Professional Learning

The Professional Leadership Development Project: Building Writing Project and School-Site Teacher Leadership in Urban Schools

Summary:

Motivated by a desire to have opportunities for professional development for their teaching colleagues similar to those they had experienced as participants in the Kennesaw Mountain Writing Project, teacher-consultants created a structure for building a school-based professional leadership development project. The authors of this NWP monograph describe a flexible model—grounded in participating teachers’ own collaborative inquiry into their work—for promoting teacher leadership within six urban schools.
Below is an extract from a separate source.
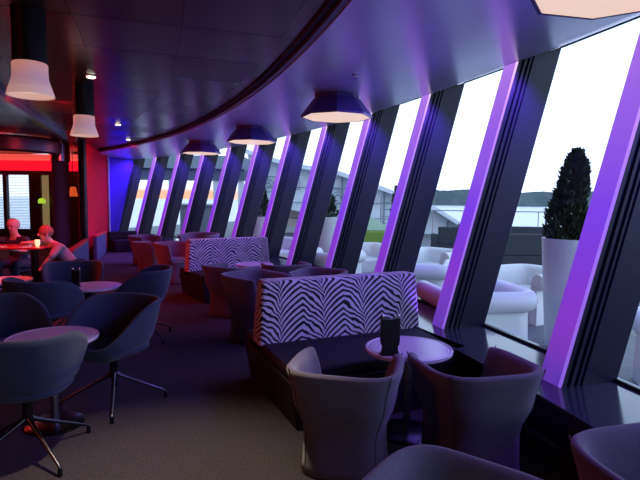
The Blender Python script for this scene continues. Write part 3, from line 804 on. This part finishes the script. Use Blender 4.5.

Teacher leaders interested in developing similar models of school-based learning communities will find inspiration in this resource along with a useful planning guide.

The model for this work was developed by a group of six teacher-consultants who first attended a Project Outreach summer institute and then became our local Project Outreach leadership team. This group wanted colleagues in their home schools to have opportunities for professional development similar to the one they were having as members of the KMWP Project Outreach team. So working as a team, these teacher-consultants gradually created a structure for building a school based inservice project, called a professional leadership development project (PLDP), with a relatively small group of colleagues in their own schools. This meant that at the same time this team was working as a Project Outreach leadership team and also as a study group that met regularly at Kennesaw State, each member of this six-person team also collaborated with her own school-based study group, action research team, or similar professional development activity group. Each of these school-based groups chose a focus, designed a professional leadership development project with goals relevant to its particular school, and carried out that project.